Monday, May. 16, 1949
The Stars Fell Down
When he first sipped champagne in the late 17th Century the Benedictine monk Dom Perignon cried rapturously: "Oh, come quickly! I'm drinking stars!"
Like most of history's great inventions, champagne was probably not created suddenly by one man; it was slowly bubbled into being. But Perignon, who was head cellarer at the Abbey of Hautvillers in northern France, is generally considered history's greatest champagne pioneer. Almost singlehanded, he founded France's flourishing champagne industry. Under his guidance, the making of champagne became at once a science and an art. Vintaging operations each fall virtually came to require the discipline and organization of an army. A decent bottle of Veuve Clicquot or Piper-Heidsieck takes years of care.
Last week, Moscow had some news that would have horrified Dom Perignon. Triumphantly the Wine Industry Administration announced that it had discovered a Stakhanovite process for making champagne which would bring it from grape to palate in 45 days.*
In the Russian Caucasus, viniculturists like Armenian Marker Grigoryan have been producing champagne by more generally accepted methods. By the new process, for which Chemist Frolov-Bagreev received a Stalin Prize, the champagne will be speedily fermented in giant 1,300-gallon containers. A new factory--"the largest in Europe"--will be specially built in Moscow. Its products will include white champagne, as well as sweet and demi-sweet pink champagne.
The average Russian is not likely to be jubilant over the news. Champagne has long been used to wash down caviar at official Soviet blowouts. But at 80 rubles a bottle (the equivalent of three days' average pay), champagne for Ivan is still as unattainable as the stars.

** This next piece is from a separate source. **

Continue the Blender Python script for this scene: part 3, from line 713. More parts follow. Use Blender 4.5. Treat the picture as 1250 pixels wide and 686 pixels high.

*Properly, champagne is fermented and aged in wooden casks through the winter, then pumped into large blending vats where rock candy is added to induce fermentation. The brew is then bottled and corked. The bottles are stacked on their sides for two or three years, then restacked cork down. Daily, an expert workman grasps and shakes each bottle, thus precipitating the sediment onto the cork. Five or more years after the date of vintage, the bottle is recorked for shipment. Speedup methods have long been used by American companies. The trick consists largely in maintaining vat temperature at 70DEG F., thereby stimulating the action of tiny, funguslike organisms known as saccharomycetes, which cause fermentation.